More than ten years ago, Stalin said: “these cadres (of the bureaucracy) can never be removed except by civil war.” Thus he openly placed the bureaucracy above the working class, above the party. For ten years, nevertheless, the Bolshevik-Leninists defended the political line of reforming the Soviet state. But by its politics and by its methods, the bureaucracy has finally taken from the Soviet proletariat the possibility of reforming the state by legal means.
The International Conference of the IVth International in July 1936 — before the trial—said in its theses: “If the return of the USSR to capitalism requires a social counterrevolution, then the advance toward socialism inevitably requires a political revolution.”
The Moscow trial has confirmed with new force the correctness of this perspective.
The Soviet proletariat can advance to socialism only through the rebirth and expansion of Soviet democracy, through the legalization of Soviet parties, above all, the party of revolutionary Bolshevism. But the rebirth of Soviet democracy is only possible with the overthrow of the bureaucracy. And only the forces of the revolutionary working masses can overthrow the bureaucracy!
[73] Reingold, Kamenev and Zinoviev testified that these men knew about the terrorist activity and had found a “common language” with them. The “rehabilitation” of Bukharin and Rykov indirectly gives an unequivocal evaluation of the defendants’ confessions. (L.S.)
[74] M.P. Tomsky (born in 1880), a lithographer, joined the revolutionary movement in 1904; in 1905 was a deputy of the Revel Soviet; was arrested for the first time in 1906, deported and escaped from exile. A delegate to the London Congress (1907); arrested once again toward the end of 1907, Tomsky remained in prison with only a short break until April 1909. After a few months of illegal party work, in December 1909, Tomsky was again arrested and, after spending two years in jail before being brought to trial, was sentenced to five years imprisonment. In 1916, after almost seven years imprisonment, Tomsky left prison for eternal exile in Siberia. After the October Revolution, Tomsky was for many years an authoritative leader of the Soviet trade unions; a member of the Central Committee and the Politburo.
[75] This atmosphere could not help but affect even the top bosses. A characteristic fact: on the lists compiled by Stalin of leaders whom the terrorists supposedly intended to kill, them appeared not only leaders of the first rank, but even the Zhdanovs, Kossiors, and Postyshevs. But Molotov was not listed. In affairs of this type, Stalin does nothing by accident. Isn’t he preparing the ground for a future “reevaluation” of Molotov? If the terrorists did not want to “murder” Molotov, doesn’t this man that they “were counting on” him? And from here, it is only one step to the indictment of Molotov himself in terror. But, of course, this lies well ahead in the distant future.

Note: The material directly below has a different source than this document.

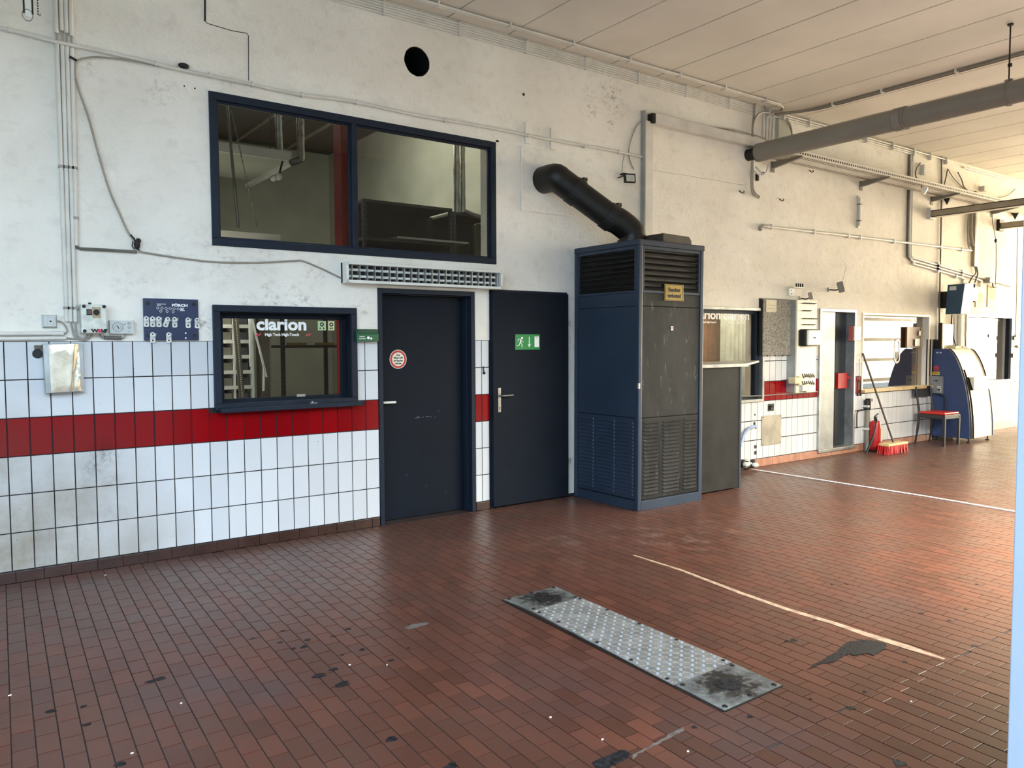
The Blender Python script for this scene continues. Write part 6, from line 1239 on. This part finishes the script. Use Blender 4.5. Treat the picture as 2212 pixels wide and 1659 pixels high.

[76] It is highly possible that one of the candidates for the new Berman-Yurins or Olbergs of the impending trial will be A. Senin, whom we mentioned in the chapter on Copenhagen. True, Senin had already broken with the Opposition by 1932, and broken in a particularly loathsome way by directing many insinuations in the press against the Left Opposition. True, Senin then went to the USSR and told the GPU everything he could about the life of the international left, and, since that time—four years—has been with the Stalinists. But did similar circumstances hinder the bringing to trial of Lurie or Olberg or even Fritz David or Berman-Yurin, who never were in the Opposition? Another possible candidate is a certain Mill-Obin-Okun. He became a member of the administrative secretariat of the Left Opposition, but because he was completely unfit, he was dismissed. Soon after this, Mill joined the Stalinists and went to the USSR. At that time, a note appeared in the Bulletin, No.31, November 1932, exposing Mill’s behavior.